A fragilidade digital das pessoas é particularmente relevante para as organizações. Os cibercriminosos estão conscientes dessa vulnerabilidade e, utilizando métodos que exploram a ingenuidade das vítimas para atingirem os seus objectivos (como o recurso a mensagens personalizadas e apelativas), fazem-se passar por pessoas e entidades em que os alvos depositam confiança. De acordo com um estudo recente da CybSafe, cerca de 90% da fuga de dados é causada por falha humana.
De forma a atingirem os colaboradores que têm acesso a informação mais restrita, e por essa razão com mais valor, os cibercriminosos tentam entrar nas organizações através de colaboradores menos sensibilizados para estas matérias. Isto não significa que os criminosos saibam de antemão o alvo mais fácil, no entanto, todo este processo baseia-se na experiência e desenvolve-se por tentativa-erro.
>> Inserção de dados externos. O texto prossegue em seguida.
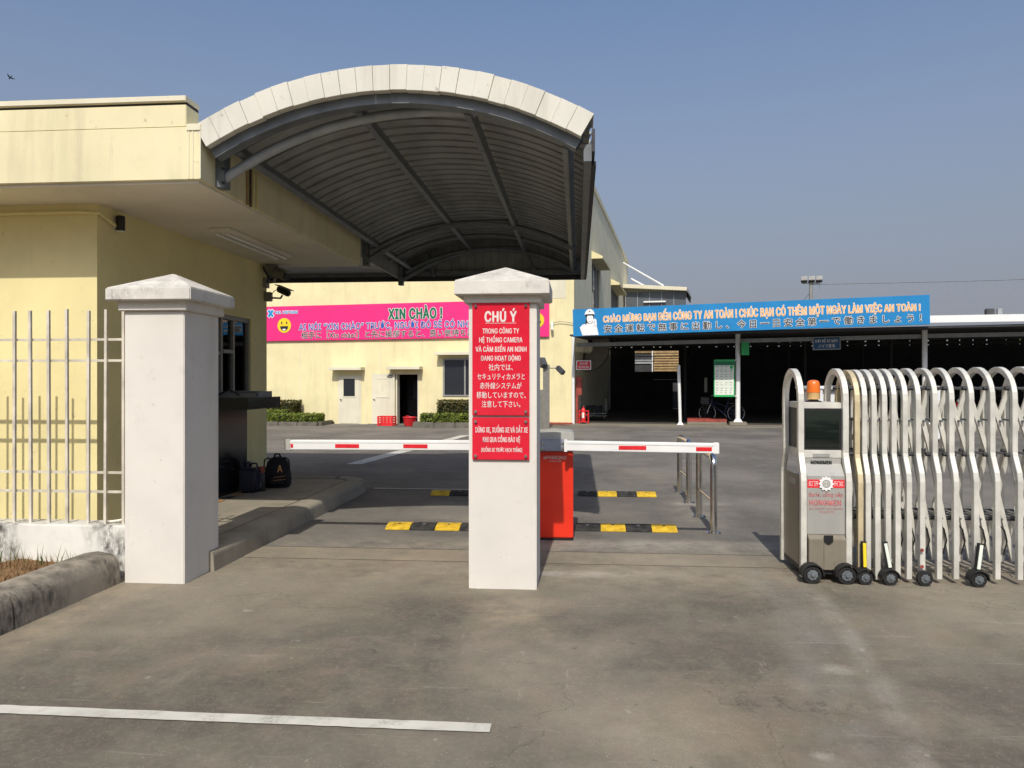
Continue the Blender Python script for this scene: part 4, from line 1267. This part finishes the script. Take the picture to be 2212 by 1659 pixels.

Dados recentemente partilhados pelo Observatório de Cibersegurança indicam que em março de 2020 – início do Grande Confinamento – se verificou um aumento de 176% de incidentes, em comparação com o ano transato. Um facto que indicia um aproveitamento dos atacantes relativamente à transição da população para um regime de trabalho remoto, desenvolvido a partir de redes domésticas, habitualmente menos protegidas do que as corporativas, e nas quais habitualmente todos nos sentimos mais confortáveis e menos atentos ao risco.
Apesar de mais protegidas, as redes corporativas têm também fragilidades, que são especialmente colocadas à prova com a tendência crescente dos colaboradores levarem para o espaço de trabalho equipamentos particulares (BYOD – bring your own device), o que torna mais difícil distinguir onde está a fronteira pessoal e profissional.
O Relatório de 2019 publicado pelo Observatório de Cibersegurança revela a existência de uma discrepância significativa entre os portugueses e os pares europeus relativamente ao conhecimento de alguém vítima de um ataque fraudulento de dados – 3% vs 26%. Estes dados não significam que os portugueses sofram menos ataques do que os vizinhos Europeus. Pode querer dizer sim, que os portugueses estão menos sensibilizados para estes fenómenos ou para a forma e importância de os reportar.
Em Outubro, mês da Cibersegurança, muitas organizações apostaram em campanhas de sensibilização. No entanto, a cibersegurança deve ser um tema presente em todo o ano. Devemos olhar para estas evidências, para que a sociedade se mobilize no sentido de se defender melhor. Precisamos de melhorar a literacia digital e apostar em formação continua. Um esforço que tem de ser desenvolvido por autoridades, organizações e pelos próprios cidadãos.
A cibersegurança é um domínio complexo e dinâmico, que não funciona à base de fórmulas estandardizadas. Varia em função do contexto, mas compreende sempre medidas relacionadas com quatro dimensões – tecnologia, pessoas, processos e modelos de governance. Só conjugando esforços nestas quatro matérias conseguimos preparar pessoas e organizações para fazer face às ameaças do ciberespaço.